1. If a sheep is a ram and a donkey is an ass, why is a ram in the ass a goose?
2.* Why does noel have an "L" in it?
3. If left out overnight, does sour cream go "good"?
4. If necessity is the mother of invention, does that make a loaf of bread the mother of a 767?
5. If you experience flatulence that comes out "honda honda honda", and it is discovered that you have a tooth with an abscess, does that mean that the abscess makes the fart go honda?
6. If bees are driving you buggy, will locking u buggy and hiding the keys help?
7. Can you save the whales by keeping them out of the forest during logging operations?
8. If a plane crashes on the border between two countries, in which country are the survivors buried?
9. If you have a shoe box and a 6' 7" politician corpse to bury, can you get 'em to fit by giving them an enema?
10. How do you get down from an elephant?
11. Some months have 31 days; some have 30. How many have 28?
12. How many innings in a football game?
13. If you cross an atheist with a Jehovah's Witness, do you have someone who knocks on your door for no reason?
14. Can a constipated mathematician work it out with a pencil?
15. Did the clumsy optometrist, upon accidently falling into a lens grinding machine, make a spectacle of himself?

12 Comments:

Anonymous Anonymous said...

I don't do HNT, I don't do meme's, I don't have 100 (or even 50) things about myself. However, the answer to # 14 is:
Yes, if he erases the last thing he ate.

04 August, 2006 11:32  
Blogger Karen said...

Those were a hoot!

I started doing Thursday 13 a while back, just because I thought it was fun and a way to do something a little different now and then. I was faithful for a few months, but now I do it when I feel like it.

Years ago, I was a regular meme'r but the novelty did wear off quickly and was taking away from what I wanted to write about. If others want to do them, I say meme and let meme ;-).

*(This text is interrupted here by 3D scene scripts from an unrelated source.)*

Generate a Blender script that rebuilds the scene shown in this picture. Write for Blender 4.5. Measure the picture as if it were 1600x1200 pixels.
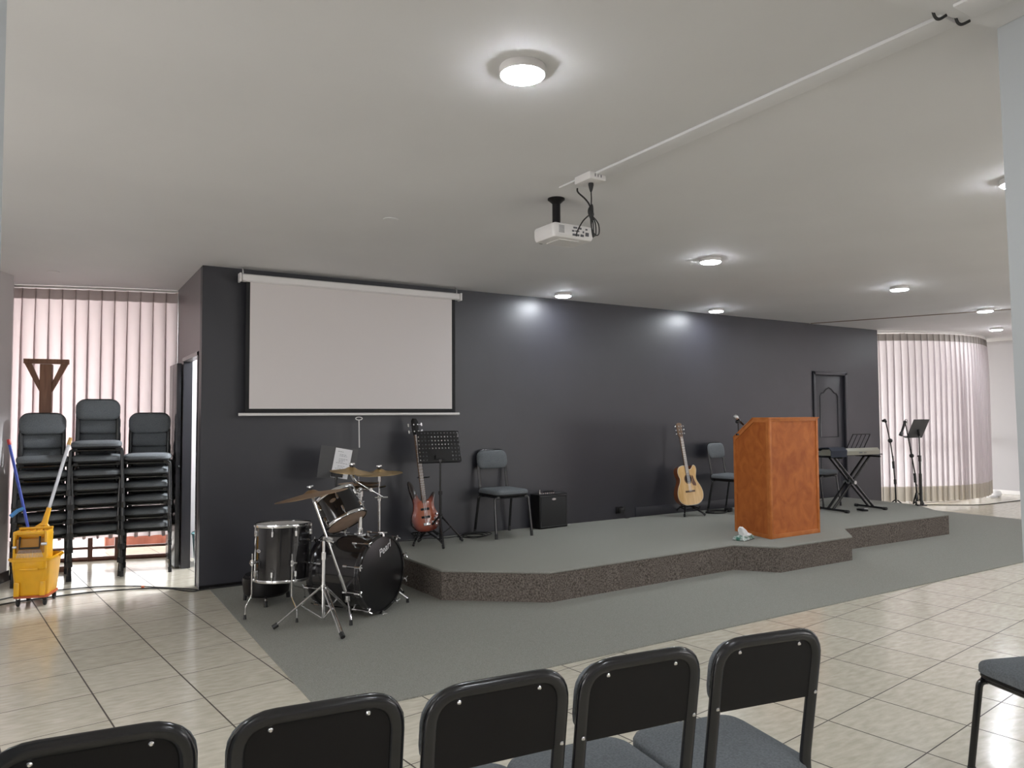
import bpy, bmesh, math, random
from mathutils import Vector, Matrix
random.seed(7)
PI = math.pi
R = math.radians
for o in list(bpy.data.objects):
    bpy.data.objects.remove(o)
scn = bpy.context.scene
COL = scn.collection

# ------------------------------------------------------------------ camera
cd = bpy.data.cameras.new('camera')
cam = bpy.data.objects.new('camera', cd)
COL.objects.link(cam)
cd.sensor_width = 36.0
cd.sensor_fit = 'HORIZONTAL'
cd.lens = 36.0 * 1155.0 / 1600.0
cd.clip_start = 0.05
rot = Matrix(((0.851, -0.018, -0.525), (-0.526, -0.040, -0.850), (-0.006, 0.999, -0.044)))
q = rot.to_quaternion()
q.normalize()
cam.matrix_world = Matrix.Translation((0, 0, 1.45)) @ q.to_matrix().to_4x4()
scn.camera = cam

# ------------------------------------------------------------------ view, world, daylight
vs = scn.view_settings
vs.view_transform = 'Standard'
vs.look = 'None'
vs.gamma = 1.0
vs.use_curve_mapping = False
vs.exposure = 0.30

world = bpy.data.worlds.new('overcast_daylight')
scn.world = world
world.use_nodes = True
bg = world.node_tree.nodes['Background']
bg.inputs['Color'].default_value = (1.0, 0.98, 0.975, 1)
bg.inputs['Strength'].default_value = 6.2

H = 2.765      # ceiling height
S = 0.245      # stage height
YW = 6.77      # back wall
HID = []

def portal(name, loc, rx, rz, sx, sy):
    ld = bpy.data.lights.new(name, 'AREA')
    ld.shape = 'RECTANGLE'
    ld.size = sx
    ld.size_y = sy
    ld.cycles.is_portal = True
    o = bpy.data.objects.new(name, ld)
    o.location = loc
    o.rotation_euler = (rx, 0, rz)
    COL.objects.link(o)
    return o
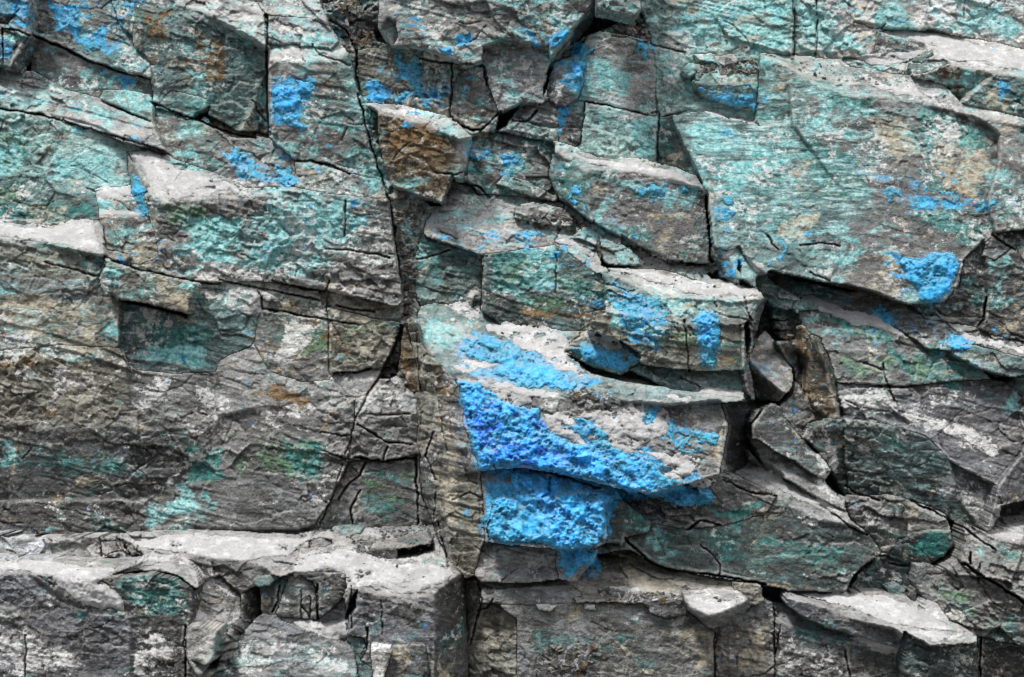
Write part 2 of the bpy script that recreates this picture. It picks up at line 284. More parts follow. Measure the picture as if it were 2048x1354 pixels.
B('rock_block', 'wide dark grey wall with white flecks and a red brown seam, middle left',
  [((0,.1),'o',"-300,702 0,702 120,690 238,700 255,738 262,850 150,850 0,870 -300,870"),
   ((.05,.15),'g',"255,738 350,748 420,745 440,760 430,840 420,852 350,860 262,850"),
   ((0,.35),'l',"440,720 508,690 540,745 610,765 665,762 690,790 700,800 650,830 540,812 440,830 430,800"),
   ((0,-.05),'d',"-300,870 0,868 150,850 262,850 300,862 440,840 425,880 352,962 292,1000 -300,1005"),
   ((.1,.2),'g',"440,840 540,812 650,830 702,802 700,880 650,1000 600,1060 460,1060 300,1050 292,1000 352,962 425,880"),
   ((0,.15),'d',"-300,1003 292,1000 300,1050 460,1060 640,1060 590,1075 260,1072 0,1070 -300,1070")], group=MJ, rough=1.2, chip=.8)
B('rock_block', 'cracked grey block with rounded shoulders right of the wide dark wall',
  [('G','l',"735,790 765,760 800,768 832,800 834,835 760,835 715,840 712,810"),
   ('F','g',"715,838 834,833 832,905 780,922 705,918 700,880")], lift=.1, chip=.8, group=MJ)
B('rock_block', 'plain greenish square face left of the tall tan side of the vivid blue block',
  [('F','g',"708,920 780,924 832,908 838,1000 866,1050 780,1056 660,1062 640,1055 680,985 700,950")], lift=.0, chip=.5, group=MJ)
# ---- bottom left
B('rock_block', 'low ledge block with a long smooth powder top, lower left',
  [('F','l',"-300,1070 0,1070 250,1075 270,1100 280,1118 150,1125 100,1110 0,1110 -300,1110"),
   ('T','l',"230,1070 400,1062 590,1072 640,1060 866,1050 872,1075 905,1132 928,1150 915,1160 600,1120 540,1152 515,1152 395,1118 250,1095"),
   ((.1,.1),'g',"380,1108 515,1125 545,1150 520,1165 515,1200 480,1230 440,1210 400,1160")], lift=.1, chip=1.7, rough=1.6, group=MJ)
B('rock_block', 'big dark grey block with a steep dark right side, bottom edge left of centre',
  [('S','l',"590,1118 700,1090 860,1100 905,1130 928,1150 872,1182 832,1196 760,1188 690,1172 640,1150"),
   ((.05,.08),'p',"690,1170 760,1188 832,1196 872,1182 866,1300 862,1550 700,1550 688,1300"),
   ('R','d',"872,1182 928,1150 936,1300 932,1550 862,1550 866,1300")], lift=.18, chip=.35, group=MJ)  # right face toned darker to stand for its shade
B('rock_block', 'small dark stone block, first of the row wedged under the powder ledge at lower left',
  [('F','d',"526,1155 572,1166 556,1215 545,1225 518,1220 515,1200")], lift=.06, group=MJ, chip=.3)
B('rock_block', 'small brownish block split by a vertical crack, mid row under the powder ledge',
  [('F','g',"572,1170 590,1160 628,1165 636,1238 600,1232 556,1222")], lift=.08, group=MJ, chip=.3)
B('rock_block', 'tapering dark block with a red band, last of the row wedged under the powder ledge',
  [('F','d',"610,1143 690,1143 694,1176 680,1198 640,1238 634,1180 622,1160")], lift=.14, group=MJ, chip=.3)
B('flat_rock', 'flat angular dark slab resting on the powder ledge left of the tan side wall',
  [((0,1.0),'g',"700,1075 780,1085 855,1064 866,1082 845,1090 780,1096 730,1098"),
   ((0,-.1),'d',"730,1098 780,1096 845,1090 868,1084 864,1096 810,1112 786,1124 738,1116")], lift=.2, group=SL, chip=.2, rough=.5)
B('loose_stone', 'pile of crumbled dark chips at the left end of the flat angular slab',
  [('G','d',"706,1088 722,1080 745,1086 735,1108 715,1106")], lift=.14, rough=3, group=ST, cat='stone')
B('rock_block', 'smooth purplish slab with a teal tip at the bottom edge, lower left',
  [((.05,.55),'p',"440,1300 470,1258 530,1232 600,1250 690,1285 715,1310 725,1354 730,1550 420,1550 430,1354")], lift=.05, chip=.3, rough=.6, group=MJ)
B('flat_rock', 'pale tan wedge beside the tapering dark block with the red band',
  [('G','l',"636,1240 690,1196 698,1240 690,1290 640,1270 560,1240")], group=SL)
B('rock_block', 'small greenish stone blocks at the left foot of the dark grey block',
  [('l','t',"690,1268 728,1275 735,1300 722,1320 755,1350 760,1550 735,1550 710,1310")], lift=.1, group=MJ)
B('rock_block', 'white and purple pointed block at the left foot of the dark grey block',
  [((.3,.0),'w',"742,1290 780,1295 785,1330 768,1354 770,1420 745,1350")], lift=.24, group=MJ, chip=.3)
B('rock_block', 'low brown block with rounded top in front of the dark grey block',
  [('F','d',"785,1292 850,1290 858,1340 850,1550 770,1550 768,1354")], lift=.22, group=MJ, chip=.3)
B('rock_block', 'dark green grey bottom left corner block with fine white specks under a powder swirl',
  [('T','l',"-300,1112 0,1112 150,1122 250,1124 340,1112 395,1122 330,1142 200,1150 60,1148 0,1145 -300,1145"),
   ((.05,.12),'p',"-300,1145 0,1145 60,1148 100,1180 160,1215 250,1224 262,1240 262,1550 -300,1550"),
   ((-.05,.1),'d',"60,1148 200,1150 330,1142 392,1165 398,1190 372,1260 370,1354 350,1550 262,1550 262,1240 250,1224 160,1215 100,1180"),
   ('R','d',"385,1160 400,1165 400,1200 378,1260 370,1262 375,1240 386,1200")], lift=.16, chip=.5, group=MJ)
B('flat_rock', 'arched slab curling over a black gap on top of the bottom left corner block',
  [('S','l',"222,1150 300,1118 345,1118 385,1140 400,1172 392,1176 360,1152 320,1142 270,1140 224,1152")], lift=.14, group=SL, rough=.5, chip=.1)
B('rock_block', 'grey green block between the arched slab and the staircase of small stones, lower left',
  [((-.2,.5),'l',"400,1165 440,1150 482,1190 484,1230 462,1262 440,1270 402,1250 385,1250 398,1200")], lift=.0, chip=.4, group=MJ)
B('rock_block', 'steep dark side running down to the staircase of small stones, lower left',
  [('R','d',"482,1190 520,1165 522,1225 490,1262 466,1290 445,1310 440,1275 484,1232")], lift=.02, group=MJ, rough=2)
B('loose_stone', 'squarish grey stone with a powder cap perched over a dark gap, lower left',
  [((.1,.1),'l',"374,1255 435,1264 444,1275 430,1310 410,1326 372,1312 368,1290"),
   ('R','d',"435,1264 450,1275 440,1310 412,1328 410,1324 430,1305")], lift=.3, chip=.2, rough=.5, cat='stone')
# ---- bottom centre and right
B('rock_block', 'tan ribbed wall with thin blue streaks, left of the big plain face',
  [((.7,.1),'o',"928,1155 955,1160 985,1172 1000,1210 1034,1240 1036,1550 932,1550 936,1300")], lift=.0, chip=.9, rough=1.5, group=MJ)
B('rock_block', 'big plain grey green face along the bottom edge with a nest of dark crumbs, centre',
  [('F','g',"1000,1212 1060,1205 1170,1205 1380,1225 1432,1270 1428,1310 1430,1550 1034,1550 1034,1240")], lift=.1, chip=.35, group=MJ)
B('rock_block', 'rough brown face on the bottom edge under the diamond shaped block',
  [('F','g',"1380,1225 1440,1255 1548,1205 1556,1280 1552,1550 1430,1550 1428,1310 1432,1270")], lift=.03, chip=.8, rough=1.4, group=MJ)
B('flat_rock', 'long tan and grey shelf with yellow stains running down right above the big plain face',
  [((0,1.2),'o',"955,1164 1060,1166 1150,1165 1200,1110 1240,1100 1320,1132 1400,1150 1530,1170 1525,1195 1440,1190 1370,1192 1300,1196 1200,1200 1100,1210 1000,1212 985,1175")], lift=.06, group=SL, rough=1.2)
B('flat_rock', 'flat grey slab with a blue fleck lying below the half blue lump',
  [('S','l',"1080,1172 1140,1170 1165,1192 1140,1196 1090,1190"),
   ('F','g',"960,1180 1080,1172 1095,1190 1145,1196 1155,1204 1100,1210 960,1206")], lift=.12, group=SL, chip=.3)
B('loose_stone', 'thin elongated stone on the lip of the shelf, lower centre',
  [('F','l',"1072,1210 1115,1212 1098,1224 1078,1220")], lift=.16, group=ST, chip=.1, cat='stone')
B('loose_stone', 'small rounded pebble of grey rock right of the thin elongated stone',
  [('F','l',"1166,1208 1190,1210 1192,1220 1168,1218")], lift=.14, group=ST, chip=.1, cat='stone')
B('rock_block', 'dark low step under the crumbs of the shelf, left of the diamond shaped block',
  [('F','p',"1296,1206 1370,1200 1374,1230 1330,1236 1300,1225")], lift=.14, group=MJ, chip=.4)
B('loose_stone', 'diamond shaped dark block with a pale top and a small blue dot',
  [('T','w',"1370,1200 1430,1190 1480,1194 1492,1202 1442,1226 1415,1228 1385,1214"),
   ((1.0,-.5),'d',"1370,1200 1385,1214 1415,1228 1422,1258 1400,1240 1374,1214"),
   ((-.9,-.5),'d',"1415,1228 1442,1226 1492,1202 1484,1222 1455,1248 1424,1260")], lift=.42, chip=.1, rough=.4, cat='stone')
B('rock_block', 'cracked cream coloured block ends just left of the black hole, lower right of centre',
  [('F','o',"1465,1165 1535,1170 1522,1190 1518,1200 1470,1188")], lift=.12, group=MJ, chip=1.2)
B('rock_block', 'worn grey block with a hollow corner, right of the rough brown face',
  [('S','l',"1553,1210 1580,1212 1600,1232 1700,1262 1800,1300 1795,1304 1700,1290 1640,1270 1560,1240"),
   ((0,.08),'g',"1556,1238 1640,1270 1700,1290 1806,1304 1804,1550 1552,1550")], lift=.12, chip=.5, group=MJ)
B('rock_block', 'thick layered slab block under the big powder patch at lower right',
  [('T','l',"1575,1188 1760,1182 1860,1215 1925,1262 1950,1272 1948,1288 1860,1292 1790,1262 1700,1240 1640,1205"),
   ((0,.0),'p',"1572,1190 1640,1205 1700,1240 1790,1262 1800,1298 1740,1280 1650,1255 1605,1234 1575,1210")], lift=.3, chip=.3, group=MJ)
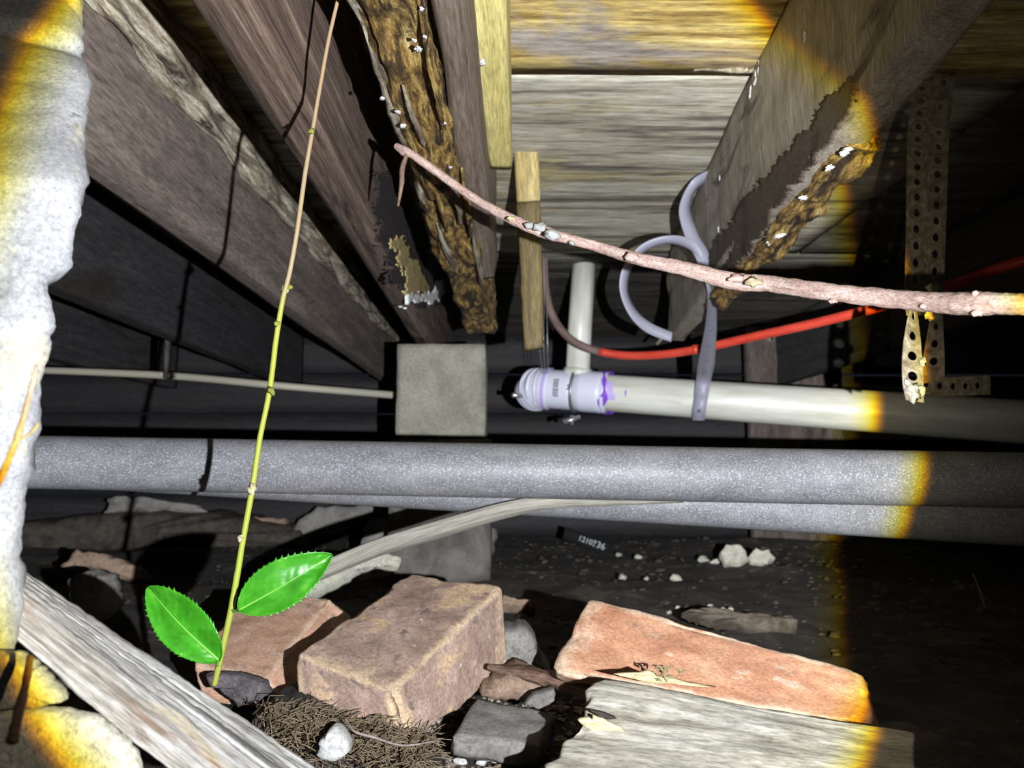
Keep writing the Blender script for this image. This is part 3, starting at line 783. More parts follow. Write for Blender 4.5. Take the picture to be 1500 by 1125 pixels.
# ------------------------------------------------------------------ perforated steel strap
def perf(cl, cols, pitch, hr, th=.0010):
    """cl: list of (x,y,z, wx,wy,wz) half width vectors along its length; cols columns of holes"""
    S = [0]
    for i in range(1, len(cl)): S.append(S[-1] + (Vector(cl[i][:3]) - Vector(cl[i - 1][:3])).length)

    def at(s_, w_):
        s_ = max(0, min(S[-1] - 1e-6, s_)); i = 0
        while i < len(S) - 2 and S[i + 1] < s_: i += 1
        t = (s_ - S[i]) / (S[i + 1] - S[i]); q = [a_ * (1 - t) + b * t for a_, b in zip(cl[i], cl[i + 1])]
        return Vector(q[:3]) + Vector(q[3:6]) * w_
    vs = []; fs = []; lc = []
    for ci in range(cols):
        w0 = -1 + 2 * ci / cols; w1 = -1 + 2 * (ci + 1) / cols; wc = (w0 + w1) / 2; off = (ci % 2) * pitch / 2
        s_ = -off
        hw = Vector(cl[len(cl) // 2][3:6]).length
        while s_ < S[-1]:
            a_, b = max(s_, 0), min(s_ + pitch, S[-1])
            if b - a_ < pitch * .7:
                base = len(vs)
                for (x, y) in ((a_, w0), (b, w0), (b, w1), (a_, w1)): vs.append(at(x, y)); lc.append((x, y * hw, 0))
                fs.append((base, base + 1, base + 2, base + 3))
            else:
                cs = s_ + pitch / 2; base = len(vs)
                for k in range(16):
                    an = 2 * math.pi * k / 16; cx, cy = math.cos(an), math.sin(an); m_ = max(abs(cx), abs(cy))
                    ox = cs + cx / m_ * pitch / 2; ow = wc + cy / m_ * (w1 - w0) / 2
                    ox = max(a_, min(b, ox))
                    vs.append(at(ox, ow)); lc.append((ox, ow * hw, 0))
                for k in range(16):
                    an = 2 * math.pi * k / 16
                    vs.append(at(cs + hr * math.cos(an), wc + hr / hw * math.sin(an))); lc.append((cs, wc * hw, 0))
                for k in range(16):
                    k2 = (k + 1) % 16; fs.append((base + k, base + k2, base + 16 + k2, base + 16 + k))
            s_ += pitch
    return vs, fs, lc


def solid(o, th):
    md = o.modifiers.new('thick', 'SOLIDIFY'); md.thickness = th; md.offset = 0
    return o


ps = thing('perforated_strap', 'rusty perforated steel strap hanging at the right with a twisted folded end', 'strap', P(1355, 590, .80))
cl1 = pxrib([(1372, 70, .86, 30, 0, .01), (1366, 130, .84, 30, 0, .01), (1360, 200, .82, 30, 0, .01), (1358, 280, .80, 29, 0, .01), (1356, 360, .79, 28, 0, .01), (1354, 430, .785, 27, 0, .015), (1352, 462, .785, 22, 0, .02)], 6)
solid(obj('strap', perf(cl1, 2, .020, .0052), 'rust', ps, smooth=False), .0012)
cl2 = pxrib([(1338, 448, .665, 3, 0, .006), (1337, 480, .665, 9, 2, .004), (1336, 520, .665, 14, 2, 0), (1337, 560, .665, 15, 2, 0), (1340, 588, .665, 13, 2, 0)], 6)
solid(obj('folded_leg', perf(cl2, 1, .0185, .0042), 'rust', ps, smooth=False, label='folded leg coated in pale grit'), .0012)
cl3 = pxrib([(1374, 440, .76, 5, 0, .006), (1371, 480, .76, 10, 0, .004), (1368, 520, .76, 15, -1, 0), (1366, 560, .76, 17, -2, 0)], 6)
solid(obj('folded_leg', perf(cl3, 1, .0185, .0042), 'rust', ps, smooth=False), .0012)
cl4 = pxrib([(1345, 562, .80, 0, 14, .004), (1390, 566, .81, 0, 14, .004), (1450, 564, .83, 0, 14, .004)], 6)
solid(obj('folded_leg', perf(cl4, 1, .0185, .0040), 'rust', ps, smooth=False), .0012)
for k, (u, v, s_) in enumerate([(1338, 575, .006), (1352, 530, .004), (1350, 572, .004), (1365, 425, .006), (1361, 462, .004), (1330, 560, .003)]):
    obj('grit', pebble(P(u, v, .661), s_ * .8, k + .9, (1, .6, 1.3), 2, .7), 'yellow_rock', ps, label='crusted grit')

# cobweb fibres on the right joist
cw = thing('cobweb', 'grey tangled cobweb fibres stuck to the right joist at the beam edge', 'cobweb', P(1265, 140, .57))
for k, L_ in enumerate([[(1259, 75, .555, 1.6), (1258, 110, .555, 1.6), (1256, 140, .555, 3)], [(1263, 100, .555, 1.6), (1270, 118, .555, 1.5), (1286, 120, .555, 1.3), (1275, 124, .555, 1.3), (1262, 132, .555, 1.5)],
                        [(1262, 134, .555, 1.5), (1285, 129, .555, 1.3), (1312, 138, .53, 1.3), (1285, 140, .555, 1.3), (1262, 136, .555, 1.3)], [(1325, 36, .49, 1.4), (1330, 44, .49, 1.4), (1338, 46, .49, 1.4)],
                        [(1305, 145, .53, 1.6), (1306, 153, .53, 1.6), (1298, 158, .53, 3)], [(1256, 122, .555, 5), (1259, 136, .555, 5), (1256, 142, .555, 2)]]):
    obj('fibre', tube(wpts(L_, 5), 5), 'web', cw)

# ------------------------------------------------------------------ flat grey cable
fc = thing('flat_cable', 'flat grey-beige cable rising from behind the leaf to under the big pipe', 'cable', P(480, 835, .83))
obj('cable', ribbon(pxrib([(380, 905, .86, 2, 13, .004), (430, 855, .85, 2, 13, .004), (490, 828, .84, 2, 12, .004), (560, 800, .83, 2, 12, .004), (650, 773, .82, 2, 12, .004), (740, 747, .805, 2, 11, .003),
                            (810, 735, .80, 1, 9, .002), (900, 733, .80, 0, 7, .002), (1000, 730, .80, 0, 5, .002)], 8), .004), 'cable', fc)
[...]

Now, if I get another email with 50 questions asking "what time did you get up this morning?" "What did you eat for breakfast?" "What color is your shirt?" I think I'll hang whoever sent it to me. Same goes for the same inspirational emails that I've received 10 times already... I shudder when someone is new at email who keeps these things going. GAH! If an email says, "send to 10 of your friends" I usually delete it right then and there, they're a malicous way to bring servers to their knees. *off soap box*

Have a great weekend!

04 August, 2006 12:01  
Blogger Monica said...

So since you've joined (sort of) the meme/thirteen world...will you be getting a blogroll soon? Or a map stat? Or a blog romance? Hmmm? Inquiring minds want to know. Well, those who don't already anyways...:)

Have a great weekend, friend. I'm off this afternoon until Wednesday morning!!! And my baby girl comes home Sunday!!

04 August, 2006 12:16  
Blogger Miss Cellania said...

Great stuff, Skunk! I don't do memes either, because I don't know how to pronounce it (Me me? Meem? Maymay?) and don't have any answers anyone cares to hear anyway. But I believe it is Absinthe that makes the fart go Honda.

04 August, 2006 12:38  
Blogger Raggedy said...

I am a thirteener but I don't reveal much..hahaha
It's just for fun...
Have a wonderful day!
Hugs

04 August, 2006 14:40  
Blogger Herb said...

This is by far the most interesting meme I've seen.

05 August, 2006 05:50  
Blogger poopie said...

Oh hell..I digress.

05 August, 2006 18:00  
Blogger gal artist said...

I was just stopping buy to say thanks for the comment and the prayers, they were sure appreciated.

05 August, 2006 18:57  
Blogger jules said...

I knew you were a twisted person. This proved me right!

06 August, 2006 09:24  
Blogger Raggedy said...

I left a wish for you at my place.

07 August, 2006 01:58  
Anonymous Anonymous said...

You know, this does actually say a lot about you. ;)

07 August, 2006 15:54  
Blogger Skunkfeathers said...

Yep; it probably does ;) Monica seems to like me anyway.